Humphries’ drive to succeed and desire to do the right thing isn’t a surprise to her parents. Cheryl Simundson said Humphries was born with determination. When she was 7, Humphries stood on her chair at the dinner table and announced that she was going to win an Olympic medal.

Cheryl Simundson said she responded by saying, “That’s great dear, now sit down and finish your dinner.”

Finding Humphries’ currency was easy. Cheryl Simundson said her daughter wanted a tattoo, and she “would have done anything to get one.”

“We made a promise that if she made the national team, which we thought would be in alpine skiing, we would all get a tattoo,” Cheryl Simundson said. “Then we told her to go finish her English assignment and we didn’t really think about again it for a few years.”
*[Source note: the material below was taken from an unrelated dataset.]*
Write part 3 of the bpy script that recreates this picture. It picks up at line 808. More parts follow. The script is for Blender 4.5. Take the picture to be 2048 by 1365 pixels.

Humphries was ranked 15th at the age of 15 in alpine, and after breaking both legs in different races, she decided to switch sports and try out for the Canadian bobsled team.

Humphries made the national team in her rookie season.

Cheryl Simundson said “a promise is a promise,” and they all got tattoos.

Humphries said she didn’t think asking for a women’s trophy and engraving it with the women’s winners was special; she was just standing up for what she thought was right and fair.

“I don’t like hearing the word no, or getting less than I deserve because someone else thinks it’s not warranted,” Humphries said. “The rumors are true, I hold people to a high standard; but it’s the same level I hold myself accountable to.”

That high standard is why Humphries has won 53 World Cup medals, five World Championship medals, four overall World Cup titles, and three Olympic medals; and why she’s one of the favorites to win in this weekend’s 2020 World Championships in Altenberg, Germany. 

Humphries is four runs away from etching her name on the trophy again.